Merz junta-se à indústria automóvel e defende maior flexibilidade na transição elétrica
Concorrência chinesa, custos elevados e metas de emissões estão a acentuar a pressão sobre os fabricantes.
O chanceler alemão, Friedrich Merz, reforçou esta terça-feira, em Munique, o apelo da indústria automóvel para que a União Europeia adote uma maior flexibilidade regulatória na transição energética. Sem colocar em causa a meta europeia de eliminar a venda de novos carros a combustão em 2035, Merz defendeu que Bruxelas deve manter “abertura tecnológica” e não se limitar exclusivamente à eletrificação. “Estamos, obviamente, comprometidos com a transição para a mobilidade elétrica. Mas precisamos de mais flexibilidade na regulação”, afirmou, citado pela Bloomberg.
O líder alemão sublinhou que “compromissos políticos unilaterais com tecnologias específicas são o caminho errado” e insistiu que “queremos combinar competitividade com proteção climática eficaz através da abertura tecnológica”. O conceito de “abertura tecnológica” traduz a defesa da indústria de que a transição energética não deve limitar-se ao carro elétrico a bateria, mas incluir também híbridos, combustíveis sintéticos e outras soluções de baixas emissões.
A posição do chanceler surge após o alerta lançado em agosto por associações que representam fabricantes e fornecedores, como a ACEA e a CLEPA, que consideraram “impossíveis de cumprir nas condições atuais” os prazos da União Europeia para a neutralidade carbónica. Nessa carta enviada a Ursula von der Leyen, os líderes da Mercedes-Benz e da Schaeffler sublinharam que o plano europeu “tem de ir além do idealismo e reconhecer as realidades industriais e geopolíticas”.
Do lado da indústria, a pressão tem vindo a intensificar-se. Ola Källenius, presidente da ACEA e executivo da Mercedes-Benz, alertou recentemente que aplicar as metas da forma rígida como estão definidas colocaria em risco empregos e afastaria consumidores, defendendo que a Europa deve adotar um modelo semelhante ao da China, sem datas rígidas e com margem para tecnologias intermédias, avançou o Financial Times. A Mercedes é, aliás, o único construtor europeu que deverá falhar os objetivos de emissões entre 2025 e 2027, de acordo com um relatório citado pela Bloomberg.
As dificuldades não se limitam à procura abaixo do esperado pelos veículos elétricos, que representam apenas cerca de 15% das vendas na União Europeia. A dependência da Ásia no fornecimento de baterias, os custos de financiamento elevados e a concorrência crescente de fabricantes chineses, como a BYD, têm aumentado a pressão sobre grupos como a Volkswagen, a BMW e a própria Mercedes. A estas tensões somam-se os efeitos da política comercial norte-americana, que agravaram o ambiente externo do setor, lembrou a Reuters.

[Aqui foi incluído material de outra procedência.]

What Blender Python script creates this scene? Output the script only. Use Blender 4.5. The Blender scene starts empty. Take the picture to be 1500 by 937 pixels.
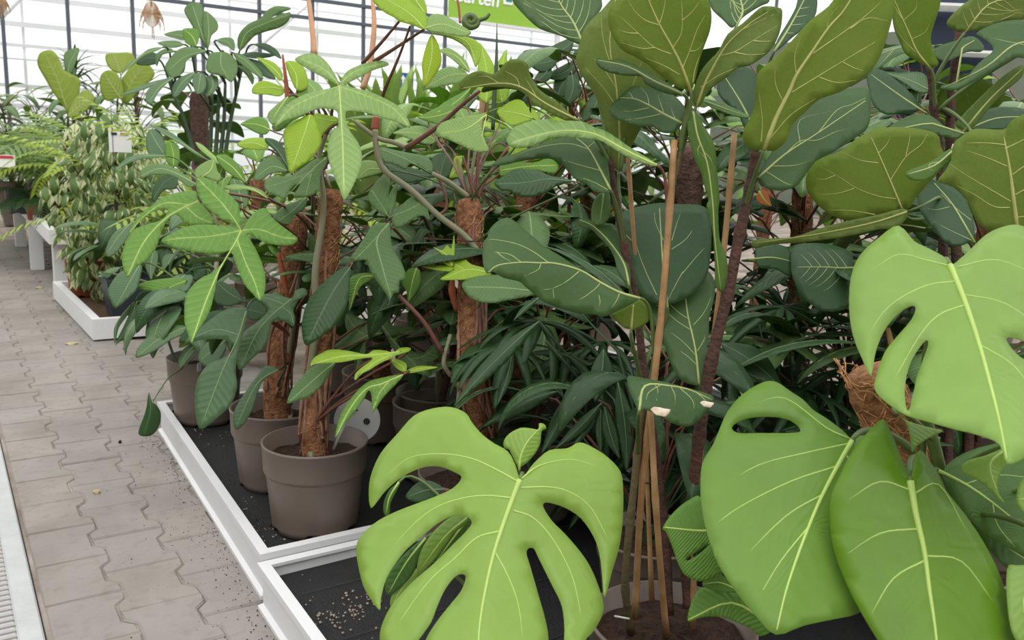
import bpy, math, random
import numpy as np
from mathutils import Vector, Matrix
from mathutils.geometry import delaunay_2d_cdt

random.seed(7)
RNG = np.random.default_rng(7)
SC = bpy.context.scene
COL = SC.collection

# ------------------------------------------------------------------ camera
F = 1273.0
PW, PH = 1500, 937
CAM = np.array([0.0, 0.0, 1.1])
ROT = np.array([[0.83521043, 0.07215793, -0.54517591],
                [-0.54858252, 0.17869033, -0.81677842],
                [0.03848062, 0.98125583, 0.18882861]])
cam_d = bpy.data.cameras.new('camera')
cam_d.sensor_width = 36.0
cam_d.lens = 36.0 * F / PW
cam_d.clip_start = 0.05
cam_d.dof.use_dof = True
cam_d.dof.focus_distance = 1.7
cam_d.dof.aperture_fstop = 9.0
cam_o = bpy.data.objects.new('camera', cam_d)
M4 = Matrix.Identity(4)
for i in range(3):
    for j in range(3):
        M4[i][j] = ROT[i, j]
    M4[i][3] = CAM[i]
cam_o.matrix_world = M4
COL.objects.link(cam_o)
SC.camera = cam_o

# ------------------------------------------------------------------ light and exposure
w = bpy.data.worlds.new('sky')
SC.world = w
w.use_nodes = True
nt = w.node_tree
nt.nodes.clear()
wo = nt.nodes.new('ShaderNodeOutputWorld')
bg = nt.nodes.new('ShaderNodeBackground')
tc = nt.nodes.new('ShaderNodeTexCoord')
sp = nt.nodes.new('ShaderNodeSeparateXYZ')
rmp = nt.nodes.new('ShaderNodeValToRGB')
rmp.color_ramp.elements[0].position = 0.46
rmp.color_ramp.elements[0].color = (0.45, 0.46, 0.46, 1)
rmp.color_ramp.elements[1].position = 0.54
rmp.color_ramp.elements[1].color = (0.90, 0.90, 0.88, 1)
e_ = rmp.color_ramp.elements.new(1.0)
e_.color = (1.0, 1.0, 1.0, 1)
mr = nt.nodes.new('ShaderNodeMapRange')
mr.inputs[1].default_value = -1
mr.inputs[2].default_value = 1
nt.links.new(tc.outputs['Generated'], sp.inputs[0])
nt.links.new(sp.outputs[2], mr.inputs[0])
nt.links.new(mr.outputs[0], rmp.inputs[0])
nt.links.new(rmp.outputs[0], bg.inputs[0])
bg.inputs[1].default_value = 1.55
nt.links.new(bg.outputs[0], wo.inputs[0])

sun_d = bpy.data.lights.new('overcast_sun', 'SUN')
sun_d.energy = 0.9
sun_d.angle = math.radians(50)
sun_d.color = (1.0, 0.98, 0.95)
sun_o = bpy.data.objects.new('overcast_sun', sun_d)
sun_o.rotation_euler = (math.radians(24), math.radians(-20), 0)
COL.objects.link(sun_o)

SC.view_settings.view_transform = 'Standard'
SC.view_settings.look = 'None'
SC.view_settings.gamma = 1.0
SC.view_settings.use_curve_mapping = False
SC.view_settings.exposure = 0.0

# ------------------------------------------------------------------ small helpers
def ray(px, py):
    return ROT @ np.array([px - PW / 2, -(py - PH / 2), -F])

def P(px, py, d):
    """world point seen at pixel (px, py) of the 1500x937 photograph, d metres along the view axis"""
    return CAM + ray(px, py) * (d / F)

def floor_pt(px, py, z=0.0):
    r = ray(px, py)
    return CAM + r * ((z - CAM[2]) / r[2])

def on_y(px, py, y):
    r = ray(px, py)
    return CAM + r * (y / r[1])

def on_x(px, py, x):
    r = ray(px, py)
    return CAM + r * (x / r[0])

def depth_of(p):
    return -(ROT.T @ (np.asarray(p, float) - CAM))[2]

def lin(r, g, b):
    f = lambda c: (c / 255 / 12.92) if c <= 10.3 else ((c / 255 + 0.055) / 1.055) ** 2.4
    return (f(r), f(g), f(b), 1.0)

MATS = {}
def new_mat(name):
    m = bpy.data.materials.new(name)
    m.use_nodes = True
    m.node_tree.nodes.clear()
    MATS[name] = m
    return m, m.node_tree

def nd(t, kind, **kw):
    n = t.nodes.new(kind)
    for k, v in kw.items():
        if k.startswith('i_'):
            key = k[2:]
            n.inputs[int(key) if key.isdigit() else key.replace('_', ' ')].default_value = v
        else:
            setattr(n, k, v)
    return n

def math_n(t, op, a, b=None):
    n = t.nodes.new('ShaderNodeMath')
    n.operation = op
    for i, v in enumerate((a, b)):
        if v is None:
            continue
        if isinstance(v, (int, float)):
            n.inputs[i].default_value = v
        else:
            t.links.new(v, n.inputs[i])
    return n.outputs[0]

def mix_col(t, fac, a, b, mode='MIX'):
    n = t.nodes.new('ShaderNodeMix')
    n.data_type = 'RGBA'
    n.blend_type = mode
    for sock, v in ((n.inputs[0], fac), (n.inputs[6], a), (n.inputs[7], b)):
        if isinstance(v, (int, float)):
            sock.default_value = v
        elif isinstance(v, tuple):
            sock.default_value = v
        else:
            t.links.new(v, sock)
    return n.outputs[2]

def plain_mat(name, col, rough=0.5, noise=0.12, scale=30, bump=0.0, bscale=80, metallic=0.0, spec=0.5, col2=None, detail=4):
    m, t = new_mat(name)
    o = nd(t, 'ShaderNodeOutputMaterial')
    b = nd(t, 'ShaderNodeBsdfPrincipled', i_Roughness=rough, i_Metallic=metallic)
    b.inputs['Specular IOR Level'].default_value = spec
    tcn = nd(t, 'ShaderNodeTexCoord')
    nz = nd(t, 'ShaderNodeTexNoise', i_Scale=scale, i_Detail=detail)
    t.links.new(tcn.outputs['Object'], nz.inputs['Vector'])
    c2 = col2 if col2 else tuple(max(0, c * (1 - 2.2 * noise)) for c in col[:3]) + (1,)
    mp = nd(t, 'ShaderNodeMapRange')
    mp.inputs[1].default_value = 0.3
    mp.inputs[2].default_value = 0.7
    t.links.new(nz.outputs[0], mp.inputs[0])
    t.links.new(mix_col(t, mp.outputs[0], col, c2), b.inputs['Base Color'])
    if bump:
        n2 = nd(t, 'ShaderNodeTexNoise', i_Scale=bscale, i_Detail=5)
        t.links.new(tcn.outputs['Object'], n2.inputs['Vector'])
        bp = nd(t, 'ShaderNodeBump', i_Strength=bump, i_Distance=0.01)
        t.links.new(n2.outputs[0], bp.inputs['Height'])
        t.links.new(bp.outputs[0], b.inputs['Normal'])
    t.links.new(b.outputs[0], o.inputs[0])
    return m

def leaf_mat(name, col, tcol, rough=0.42, trans=0.4, lat=0.0, n_lat=16.0, lat_k=0.9, bump=0.25, spec=0.45, edge=None, fine=0.0, mottled=0.18, midrib=None, net=0.0):
    """leaf tissue: reflecting and transmitting, with faint lateral ribs that follow the leaf's own coordinates"""
    m, t = new_mat(name)
    o = nd(t, 'ShaderNodeOutputMaterial')
    uv = nd(t, 'ShaderNodeUVMap', uv_map='leaf')
    s = nd(t, 'ShaderNodeSeparateXYZ')
    t.links.new(uv.outputs[0], s.inputs[0])
    av = math_n(t, 'ABSOLUTE', s.outputs[1])
    ph = math_n(t, 'SUBTRACT', math_n(t, 'MULTIPLY', s.outputs[0], n_lat), math_n(t, 'MULTIPLY', av, n_lat * lat_k))
    tri = math_n(t, 'PINGPONG', ph, 0.5)                      # 0..0.5, lines at 0
    line = nd(t, 'ShaderNodeMapRange', interpolation_type='SMOOTHSTEP')
    line.inputs[1].default_value = 0.0
    line.inputs[2].default_value = 0.16
    line.inputs[3].default_value = 1.0
    line.inputs[4].default_value = 0.0
    t.links.new(tri, line.inputs[0])
    tcn = nd(t, 'ShaderNodeTexCoord')
    oi = nd(t, 'ShaderNodeObjectInfo')
    nz = nd(t, 'ShaderNodeTexNoise', i_Scale=14.0, i_Detail=5.0)
    t.links.new(tcn.outputs['Object'], nz.inputs['Vector'])
    dark = tuple(c * (1 - mottled) for c in col[:3]) + (1,)
    lite = tuple(min(1, c * (1 + mottled)) for c in col[:3]) + (1,)
    base = mix_col(t, nz.outputs[0], dark, lite)
    rnd = mix_col(t, math_n(t, 'MULTIPLY', oi.outputs['Random'], 0.35), base, tuple(min(1, c * f) for c, f in zip(col[:3], (1.35, 1.2, 0.8))) + (1,))
    lcol = tuple(min(1, c * 1.5 + 0.02) for c in col[:3]) + (1,)
    c1 = mix_col(t, math_n(t, 'MULTIPLY', line.outputs[0], lat), rnd, lcol)
    if midrib:
        mm = nd(t, 'ShaderNodeMapRange', interpolation_type='SMOOTHSTEP')
        mm.inputs[1].default_value = 0.003
        mm.inputs[2].default_value = 0.017
        mm.inputs[3].default_value = 0.7
        mm.inputs[4].default_value = 0.0
        t.links.new(av, mm.inputs[0])
        c1 = mix_col(t, mm.outputs[0], c1, midrib)
    if edge:
        e = nd(t, 'ShaderNodeMapRange', interpolation_type='SMOOTHSTEP')
        e.inputs[1].default_value = edge[1]
        e.inputs[2].default_value = edge[2]
        nz2 = nd(t, 'ShaderNodeTexNoise', i_Scale=60.0)
        t.links.new(tcn.outputs['Object'], nz2.inputs['Vector'])
        t.links.new(math_n(t, 'ADD', av, math_n(t, 'MULTIPLY', math_n(t, 'SUBTRACT', nz2.outputs[0], 0.5), 0.12)), e.inputs[0])
        c1 = mix_col(t, e.outputs[0], c1, edge[0])
    if net:
        vo = nd(t, 'ShaderNodeTexVoronoi', feature='DISTANCE_TO_EDGE', i_Scale=95.0)
        t.links.new(tcn.outputs['Object'], vo.inputs['Vector'])
        vm_ = nd(t, 'ShaderNodeMapRange')
        vm_.inputs[1].default_value = 0.0
        vm_.inputs[2].default_value = 0.10
        vm_.inputs[3].default_value = net
        vm_.inputs[4].default_value = 0.0
        t.links.new(vo.outputs[0], vm_.inputs[0])
        c1 = mix_col(t, vm_.outputs[0], c1, lcol)
    b = nd(t, 'ShaderNodeBsdfPrincipled', i_Roughness=rough)
    b.inputs['Specular IOR Level'].default_value = spec
    t.links.new(c1, b.inputs['Base Color'])
    tr = nd(t, 'ShaderNodeBsdfTranslucent')
    t.links.new(mix_col(t, 0.35, tcol, c1), tr.inputs[0])
    h = math_n(t, 'COSINE', math_n(t, 'MULTIPLY', ph, 2 * math.pi))
    n3 = nd(t, 'ShaderNodeTexNoise', i_Scale=45.0, i_Detail=3.0)
    t.links.new(tcn.outputs['Object'], n3.inputs['Vector'])
    hh = math_n(t, 'ADD', math_n(t, 'MULTIPLY', h, 0.0 if net else 0.3), math_n(t, 'MULTIPLY', n3.outputs[0], 0.8 + fine))
    bp = nd(t, 'ShaderNodeBump', i_Strength=bump, i_Distance=0.004)
    t.links.new(hh, bp.inputs['Height'])
    t.links.new(bp.outputs[0], b.inputs['Normal'])
    ms = nd(t, 'ShaderNodeMixShader', i_0=trans)
    t.links.new(b.outputs[0], ms.inputs[1])
    t.links.new(tr.outputs[0], ms.inputs[2])
    t.links.new(ms.outputs[0], o.inputs[0])
    return m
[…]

Ainda assim, a Comissão Europeia tem reiterado que o calendário de 2035 é fundamental para alcançar a neutralidade carbónica em 2050. A legislação aprovada em 2023 já inclui, no entanto, uma revisão intermédia em 2026. “O futuro da indústria automóvel é elétrico em quase todas as aplicações”, defendeu esta semana Armand Zorn, líder parlamentar adjunto dos sociais-democratas alemães, acusando os conservadores de alimentar incerteza e travar o investimento.
Merz, por seu lado, procura equilibrar as posições divergentes dentro da sua coligação. Os sociais-democratas, parceiros de governo, apoiam em grande medida o plano europeu, enquanto parte da sua bancada defende o adiamento ou mesmo o abandono da meta de 2035. Nesse sentido, o chanceler anunciou que irá reunir, nas próximas semanas, com executivos de fabricantes e fornecedores para discutir as perspetivas do setor, adiantou a Reuters.
Com a indústria a somar avisos de lucros em queda e a Comissão a preparar encontros com os principais líderes do setor, o debate promete intensificar-se nos próximos meses. Para já, a intervenção de Merz confere novo peso político ao coro de vozes que pede que a transição energética seja menos rígida e mais ajustada à realidade económica e industrial da Europa.